Tool transformations inherent in the relationship between movements involved in using some input device and those of a cursor on a computer screen differ in one important aspect from tool transformations implemented by mechanical everyday tools. This difference is the transparency of the tool transformation to the user: While the transformations implemented by mechanical tools like hammers or pliers are immediately evident from the appearance and mechanical structure of the tool, the arbitrary transformation implemented by an input device (e.g., a computer mouse transformation) is nontransparent and cannot be derived from the device’s physical appearance. To investigate whether this difference has consequences for processes of learning and control, tool transformations also have to be studied in the context of transparent mechanical tools. This special issue takes a significant step toward this research aim by presenting a number of studies that investigate tool use with mechanical, transparent tools like levers, hammers, scissors, or stones. Biryukova and Bril (2012) argue that the tradition of Bernstein, who began to biomechanically analyze movements with mechanical tools as early as 1926, needs to be revived. The empirical study by Janczyk, Pfister, and Kunde (2012) investigates the control of kinematic tool transformations implemented by mechanical levers. In particular, it focuses on the performance costs associated with incompatible relationships between the direction of tool movements and hand movements or between stimulus movements and tool movements.

Two studies investigate performance with dynamic tool transformations. The paper by Fitzpatrick, Wagman, and Schmidt (2012) focuses on the question of how inertial properties of hammers change participants’ movement characteristics when hammering pegs into a pegboard. Vernooij, Mouton, and Bongers (2012) study how participants learn to hit a ground plate with a stone when a certain angle of blow and a certain force are required.
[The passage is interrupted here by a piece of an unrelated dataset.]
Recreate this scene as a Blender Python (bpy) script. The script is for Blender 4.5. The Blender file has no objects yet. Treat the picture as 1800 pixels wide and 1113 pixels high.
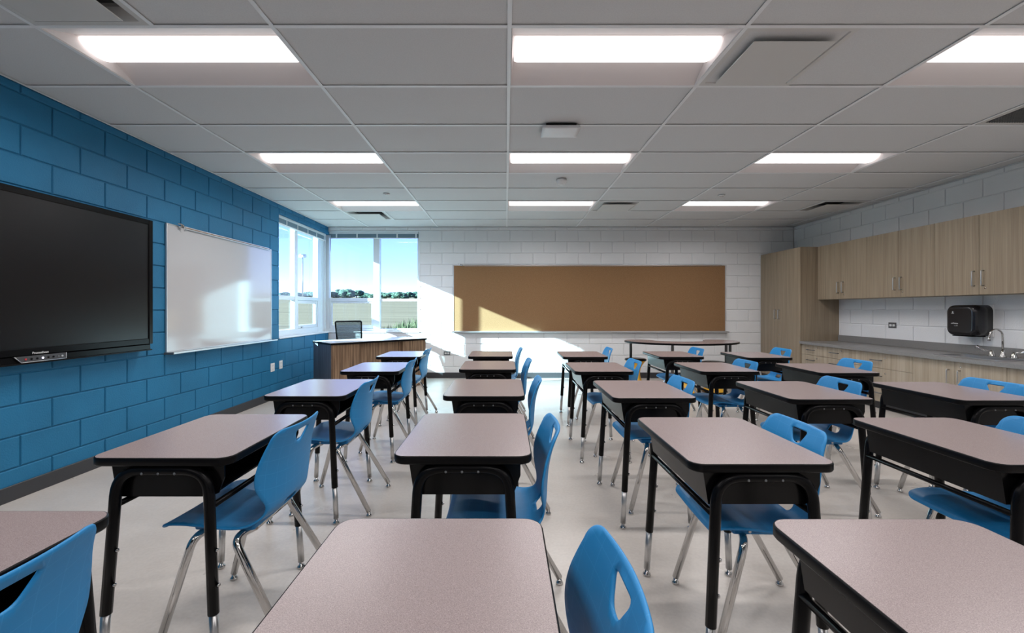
import bpy, bmesh, math, random
from mathutils import Vector, Matrix, noise
from mathutils.geometry import delaunay_2d_cdt

random.seed(7)
scene = bpy.context.scene
COL = scene.collection
PI = math.pi

# ------------------------------------------------------------------ camera, world, sun, exposure
F = 775.0                                   # focal length in pixels of the 1800 px wide frame
HC = 1.228                                  # camera height
cam_d = bpy.data.cameras.new('camera')
cam_d.sensor_width = 36.0
cam_d.lens = F * 36.0 / 1800.0
cam_d.shift_x = (900 - 889) / 1800.0
cam_d.shift_y = -(556.5 - 544) / 1800.0
cam_d.clip_start = 0.05
cam_d.clip_end = 2000
cam = bpy.data.objects.new('camera', cam_d)
cam.location = (0, 0, HC)
cam.rotation_euler = (PI / 2, 0, 0)
COL.objects.link(cam)
scene.camera = cam

world = bpy.data.worlds.new('sky')
scene.world = world
world.use_nodes = True
nt = world.node_tree
nt.nodes.clear()
wo = nt.nodes.new('ShaderNodeOutputWorld')
bg = nt.nodes.new('ShaderNodeBackground')
SUN_DIR = Vector((2.83, 1.0, -1.19)).normalized()       # the way the sunlight travels
sk_n = nt.nodes.new('ShaderNodeTexSky')
sk_n.sky_type = 'NISHITA'
sk_n.sun_disc = False
sk_n.sun_elevation = math.asin(-SUN_DIR.z)
sk_n.sun_rotation = math.atan2(-SUN_DIR.x, -SUN_DIR.y)
sk_n.air_density = 0.7; sk_n.dust_density = 0.1; sk_n.ozone_density = 4.0; sk_n.altitude = 300
tint = nt.nodes.new('ShaderNodeMix'); tint.data_type = 'RGBA'; tint.blend_type = 'MULTIPLY'; tint.inputs[0].default_value = 1
tint.inputs[7].default_value = (1.10, 1.04, 1.36, 1)
nt.links.new(sk_n.outputs[0], tint.inputs[6])
nt.links.new(tint.outputs[2], bg.inputs[0])
bg.inputs[1].default_value = 0.36
nt.links.new(bg.outputs[0], wo.inputs[0])

sun_d = bpy.data.lights.new('sun', 'SUN')
sun_d.energy = 56.0
sun_d.color = (0.60, 0.92, 1.0)
sun_d.angle = math.radians(0.6)
sun = bpy.data.objects.new('sun', sun_d)
sun.rotation_euler = SUN_DIR.to_track_quat('-Z', 'Y').to_euler()
sun.location = (-30, -10, 20)
COL.objects.link(sun)

LAMP_W = 10.6                               # watts of each ceiling lamp
LENS_E = 1.5                                # glow of its lens
LAMP_C = (1.0, 0.955, 0.945)

vs = scene.view_settings
vs.view_transform = 'Standard'
vs.look = 'None'
vs.gamma = 1.0
vs.exposure = 0.0
vs.use_curve_mapping = False

# ------------------------------------------------------------------ materials
def mat(name, color, rough=0.5, metal=0.0, spec=0.5, coat=0.0):
    m = bpy.data.materials.new(name)
    m.use_nodes = True
    b = m.node_tree.nodes['Principled BSDF']
    b.inputs['Base Color'].default_value = (*color, 1)
    b.inputs['Roughness'].default_value = rough
    b.inputs['Metallic'].default_value = metal
    b.inputs['Specular IOR Level'].default_value = spec
    b.inputs['Coat Weight'].default_value = coat
    return m

def N(m, t):
    return m.node_tree.nodes.new(t)

def L(m, a, b):
    m.node_tree.links.new(a, b)

def coords(m, scale=(1, 1, 1), kind='Object'):
    t = N(m, 'ShaderNodeTexCoord'); mp = N(m, 'ShaderNodeMapping')
    mp.inputs['Scale'].default_value = scale
    L(m, t.outputs[kind], mp.inputs[0])
    return mp.outputs[0]

def world_coords(m, scale=(1, 1, 1)):
    t = N(m, 'ShaderNodeNewGeometry'); mp = N(m, 'ShaderNodeMapping')
    mp.inputs['Scale'].default_value = scale
    L(m, t.outputs['Position'], mp.inputs[0])
    return mp.outputs[0]

def noisy(m, vec, scale, detail, cols, rough=0.55, dist=0.0):
    n = N(m, 'ShaderNodeTexNoise')
    n.inputs['Scale'].default_value = scale
    n.inputs['Detail'].default_value = detail
    n.inputs['Roughness'].default_value = rough
    n.inputs['Distortion'].default_value = dist
    L(m, vec, n.inputs['Vector'])
    r = N(m, 'ShaderNodeValToRGB')
    el = r.color_ramp.elements
    el[0].position, el[0].color = cols[0][0], (*cols[0][1], 1)
    el[1].position, el[1].color = cols[-1][0], (*cols[-1][1], 1)
    for p, c in cols[1:-1]:
        q = el.new(p); q.color = (*c, 1)
    L(m, n.outputs['Fac'], r.inputs[0])
    return n, r

def bump(m, height, strength, dist):
    b = N(m, 'ShaderNodeBump')
    b.inputs['Strength'].default_value = strength
    b.inputs['Distance'].default_value = dist
    L(m, height, b.inputs['Height'])
    L(m, b.outputs[0], m.node_tree.nodes['Principled BSDF'].inputs['Normal'])

def base(m, out):
    L(m, out, m.node_tree.nodes['Principled BSDF'].inputs['Base Color'])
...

Two further contributions deal with the question of how tools or tool transformations are selected. The study by Herbort (2012) investigates how participants grasp a lever at different distances from the joint (and thus select different tool transformations) in order to trade off speed and accuracy of the tool movement. Elsner and Schellhas (2012) study how children learn to select an appropriate tool for a task at hand, either by prior experience or by observation of an adult.

We hope that the present special issue not only provides a useful overview of current research developments in the field of human tool use but will also stimulate further research in this area. We also hope to have assembled a selection of papers that demonstrates the large variety of methods currently employed to approach the diverse research questions in the field. We thank all authors who submitted their papers in response to our call for papers and we especially thank the reviewers who helped to improve the papers in the course of the review process.